Friday, July 3, 2015

Calling Caroline

CLUCK, CLUCK, CLUCK!!!

   So lately I've been feeling an attachment with Caroline Ingalls (mother of Laura Ingalls Wilder), and for several reasons. This all started back in the beginning of May. I'd just found out that I was pregnant, the weather was getting warmer, Dan was gone long hours during the day so it was just me and Carl and I felt like death run over.

  The nausea and exhaustion made me wonder if I was pregnant or perhaps terminally ill. Toiling outside in the heat of the afternoon sun with a two year old made me collapse on the couch at 8 o'clock in the evening (I still do this) with the ceiling fan on high and watching re-runs of Little House on the Prairie.

  I think the first episode I caught was when Charles and Caroline finally have a son but he ends up passing away several months later...an episode I've seen a million times already because, let's face it, my whole life I have watched Little House. Anyhoo, the episode begins with Charles noticing that Caroline hasn't been eating much lately and her telling him that she is expecting again. Instantaneously I felt better about myself. After all, if Caroline Ingalls ate like a bird in the beginning of her pregnancy, then it must be ok that I wasn't eating like I used to either!

  And so began another time period in my life that I became obsessed with the show.

  Sometimes in the evenings we have all sat and watched Little House.
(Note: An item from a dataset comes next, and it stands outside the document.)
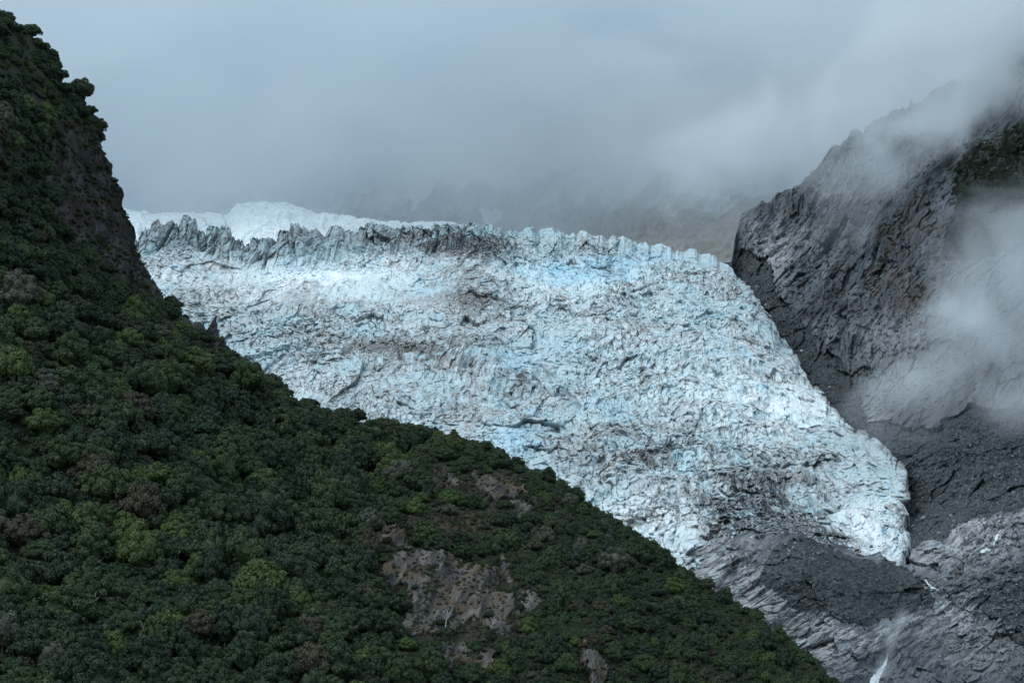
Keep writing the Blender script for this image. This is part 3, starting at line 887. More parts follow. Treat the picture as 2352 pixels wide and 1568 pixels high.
def trunk_mesh(seed, hgt, name="trunk", mat=None, limbs=6, spread=0.6, r0=0.055):
    rg = random.Random(seed)
    vs, fs = [], []
    lean = (rg.uniform(-.1, .1), rg.uniform(-.1, .1))
    top = 0.75 * hgt
    pts = [(lean[0] * k / 4, lean[1] * k / 4, -0.6 + (top + 0.6) * k / 4) for k in range(5)]
    tube(vs, fs, pts, [r0 * (1.25 - 0.22 * k) for k in range(5)], 7)
    for k in range(limbs):
        a = rg.uniform(0, 6.28); h0 = rg.uniform(0.05, 0.6) * hgt; s = rg.uniform(0.6, 1.0) * spread
        p0 = np.array([lean[0] * .5, lean[1] * .5, h0])
        p1 = p0 + np.array([math.cos(a) * s * 0.5, math.sin(a) * s * 0.5, 0.22 * hgt])
        p2 = p0 + np.array([math.cos(a + .3) * s, math.sin(a + .3) * s, 0.38 * hgt + rg.uniform(-.1, .1)])
        tube(vs, fs, [p0, p1, p2], [r0 * 0.55, r0 * 0.36, r0 * 0.1], 5)
        p3 = p1 + np.array([math.cos(a - .8) * s * 0.4, math.sin(a - .8) * s * 0.4, 0.2 * hgt])
        tube(vs, fs, [p1, p3], [r0 * 0.3, r0 * 0.08], 4)
    return poly_mesh(name, vs, fs, [mat or M_BARK], smooth=True)


STY = ['dome'] * 5 + ['tall'] * 3 + ['loose'] * 3 + ['wispy'] * 2 + ['bush'] * 4
HGT = dict(dome=1.25, tall=1.95, loose=1.15, wispy=1.3, bush=0.95)
CROWN = [crown_mesh(300 + i, s) for i, s in enumerate(STY)]
TRUNK = {s: trunk_mesh(50 + i, HGT[s]) for i, s in enumerate(['dome', 'tall', 'loose', 'wispy'])}
STEM = trunk_mesh(77, 0.9, "stem", limbs=4, spread=0.5, r0=0.04)
V_TREE, V_WISPY, V_BUSH = list(range(0, 11)), [11, 12], [13, 14, 15, 16]

# ---------------------------------------------------------------- where everything grows
RG = np.random.default_rng(7)


def size_at(u, v):
    """Crown radius in metres: big broadleaf trees low on the slope, scrub towards the far end and the cliff."""
    s = np.interp(u, [-200, 700, 1000, 1250, 1500, 2000], [6.3, 6.0, 4.6, 3.5, 3.2, 3.2])
    s = s * np.interp(v, [0, 250, 600, 750, 900, 1300, 1600], [0.7, 0.7, 0.78, 0.85, 1.0, 1.0, 0.85])
    return s


def sample(n, box=None):
    if box:
        u, v = RG.uniform(box[0], box[1], n), RG.uniform(box[2], box[3], n)
        ok = v > RIDGE(u) + 5
        return u[ok], v[ok]
    u = RG.uniform(-170, 1990, n)
    t = RG.uniform(0, 1, n) ** 1.02
    top = RIDGE(u)
    v = top + 4 + (1700 - top - 4) * t
    keep = RG.uniform(0, 1, n) < np.clip((1700 - top) / 1500, 0, 1)
    return u[keep], v[keep]


plants = []          # u, v, point, radius, variant, tint
placed_xyz = np.zeros((0, 3)); placed_r = np.zeros(0)


def place(n, lo, hi, gap, variants, prob, tints, box=None):
    global placed_xyz, placed_r
    u, v = sample(n, box)
    rock, cliff, dry = hill_masks(u, v)
    s = size_at(u, v) * RG.uniform(lo, hi, len(u))
    edge = v - RIDGE(u)
    s = np.where(edge < 40, np.minimum(s, 1.5 + edge * 0.06 + RG.uniform(0, 1.2, len(u))), s)
    p = prob(rock, cliff, dry)
    s = np.where((rock > 0) | (dry > 0.4), s * 0.72, s)
    s = np.where(cliff > 0, np.minimum(s, 2.1), s)
    vb = v - 5553 * s * 0.95 / H_Y(u, v)                      # what the crown would hide behind it
    rock_or = lambda uu, vv: np.maximum(hill_masks(uu, vv)[0], 0.8 * hill_masks(uu, vv)[1])
    hid = np.maximum(np.maximum(rock_or(u, vb), rock_or(u, vb * 0.5 + v * 0.5)), rock_or(u, vb * 1.4 - v * 0.4)) * (s > 1.0)
    p = p * (1 - 0.85 * hid * (1 - rock) * (1 - cliff))
    ok = RG.uniform(0, 1, len(u)) < p
    pos = hill_at(u, v)
    out = []
    for i in np.nonzero(ok)[0]:
        if len(placed_r):
            dd = np.linalg.norm(placed_xyz - pos[i], axis=1)
            if np.any(dd < gap * (placed_r + s[i])):
                continue
        placed_xyz = np.vstack([placed_xyz, pos[i]]); placed_r = np.append(placed_r, s[i])
        k = RG.choice(len(tints[0]), p=tints[1])
        out.append((u[i], v[i], pos[i], s[i], int(RG.choice(variants)), float(tints[0][k]), float(max(rock[i], dry[i])), float(cliff[i])))
    return out


TREE_T = ([0.0, 0.14, 0.27, 0.5, 0.75, 1.0], [0.29, 0.28, 0.30, 0.07, 0.04, 0.02])
FORCED = [(186, 228, 6.0, 0, 0.06), (205, 262, 4.2, 8, 0.0), (228, 285, 3.0, 9, 0.0), (232, 312, 2.6, 10, 0.0), (150, 215, 4.0, 2, 0.12), (75, 80, 4.2, 1, 0.05), (112, 135, 3.6, 3, 0.1), (40, 75, 4.0, 8, 0.0), (18, 50, 3.5, 4, 0.1),
          (215, 330, 2.2, 9, 0.05), (640, 895, 3.4, 8, 0.0), (712, 932, 4.6, 9, 0.0), (820, 962, 5.0, 3, 0.05), (790, 962, 4.2, 0, 0.2), (560, 905, 8.5, 2, 0.3), (620, 880, 4.0, 8, 0.75), (408, 706, 2.6, 9, 0.0), (425, 722, 2.0, 10, 0.0), (380, 692, 2.2, 8, 0.05),
          (604, 1130, 6.5, 4, 0.5), (520, 1210, 8.0, 1, 0.22), (240, 1160, 8.5, 2, 0.3), (330, 1130, 6.0, 5, 0.48), (140, 1440, 8.0, 5, 0.27), (90, 960, 7.5, 3, 0.26)]
for (fu, fv, fr_, fvar, ft) in FORCED:
    placed_xyz = np.vstack([placed_xyz, hill_at(np.array([fu]), np.array([fv]))]); placed_r = np.append(placed_r, fr_)
forced = [(fu, fv, hill_at(np.array([fu]), np.array([fv]))[0], fr_, fvar, ft, 0.0, 0.0) for (fu, fv, fr_, fvar, ft) in FORCED]
big = place(4200, 0.75, 1.35, 0.48, V_TREE, lambda r, c, d: (1 - r) * (1 - c) * (1 - 0.75 * d) * 0.9, TREE_T)
med = place(12000, 0.4, 0.72, 0.45, V_TREE + V_WISPY * 2, lambda r, c, d: (1 - 0.93 * r) * (1 - 0.95 * c) * (1 - 0.72 * d), TREE_T)
sml = place(18000, 0.24, 0.45, 0.42, V_BUSH + V_BUSH + V_WISPY, lambda r, c, d: (1 - 0.90 * r) * (1 - 0.75 * c) * (1 - 0.5 * d),
            ([0.0, 0.14, 0.27, 0.75, 1.0], [0.30, 0.29, 0.26, 0.09, 0.06]))
sml += place(9000, 0.3, 0.6, 0.40, V_BUSH + V_TREE[:5] + V_WISPY, lambda r, c, d: (1 - 0.95 * r) * (1 - 0.5 * d), ([0.0, 0.14, 0.27, 0.75, 1.0], [0.32, 0.26, 0.2, 0.14, 0.08]), (1180, 1960, 1040, 1660))
tuft = place(9000, 0.13, 0.24, 0.40, V_BUSH + V_WISPY * 3, lambda r, c, d: np.clip(0.15 * r + 1.2 * d * (1 - 0.8 * r) + 0.35 * c, 0, 1), ([0.0, 0.2, 0.72, 0.8, 1.0], [0.15, 0.15, 0.3, 0.2, 0.2]), (840, 1430, 1085, 1600))
tuft += place(2500, 0.12, 0.30, 0.42, V_BUSH + V_WISPY, lambda r, c, d: c * 0.4, ([0.0, 0.1, 0.72], [0.5, 0.25, 0.25]), (120, 400, 300, 720))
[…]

Quite frankly, it's a much better quality of show to have on the t.v. for a family setting. Right now I don't want my son to hear about one shooting after another, terrorists, and YES, people changing their gender. I know I can't shelter my kids forever, but for right now by God I'm going to try. They can grow up in a home that shows others learning right from wrong and attending church every Sunday (which makes it into a lot of Little House episodes.)

  On one of these evenings we caught the episode where Caroline becomes pregnant with Grace. In the beginning she's dizzy and needs to sit down. I pointed to the screen and shouted at Dan, "See! Even Caroline Ingalls needs to sit down throughout the day when she's pregnant!" Later in the show Caroline goes off on an emotional rant. I felt better again! Carl pointed to the t.v. and said "What's that?" I told him that she was pregnant and cries a lot too...just like mommy.

  So I swear we don't just watch t.v. in the Shawhan household and I promise this post relates to chickens...I'm getting there.
 
  What I also love about the Ingalls matriarch is her both her struggle to be a good Christian woman (always turning the other cheek to Mrs. Oleson) but also her egg income. (Here comes the egg part!) What would it be like to get 4 cents a dozen instead of over a dollar? Just like Caroline Ingalls, every so often I run into town with Carl in tow (usually on our way out to the library) and we drop off anywhere from 10 to 16 dozen eggs to a friend of the family. THANKFULLY the family we sell our eggs to is nothing even remotely close to that of Mrs. Oleson and her bratty daughter Nellie. Talk about the difference between night and day!
 
  My little egg income makes me happy; after all its better than nothing when I'm not out in the workforce and "bringing home the bacon". I like to think Caroline may have felt the same way.
 
  Some days I can't help but wonder if Caroline ever felt like she was going to lose it. Home all day with small children...doing all the domestics just to wake up and do them all over again the next day. Did she ever lock herself in the outhouse for just five minutes to save her sanity? Did she feel a slight resentment to Charles? Or the woman who worked at the post office? The school teacher because they got to "get out and have a life"? Did her head feel like it was going to explode, yet she still had to change that poopy diaper, fill a bowl full of goldfish and go turn down the burner on the stove so supper wouldn't burn? I'd like to think so...after all we are only human.
 
  And yet we wouldn't give up or trade our lives for any other in the world. We have good days and we have bad days. Some days are a combination of both. And when you get $20 for two weeks' worth of eggs, it feels pretty darn good appreciating the small stuff.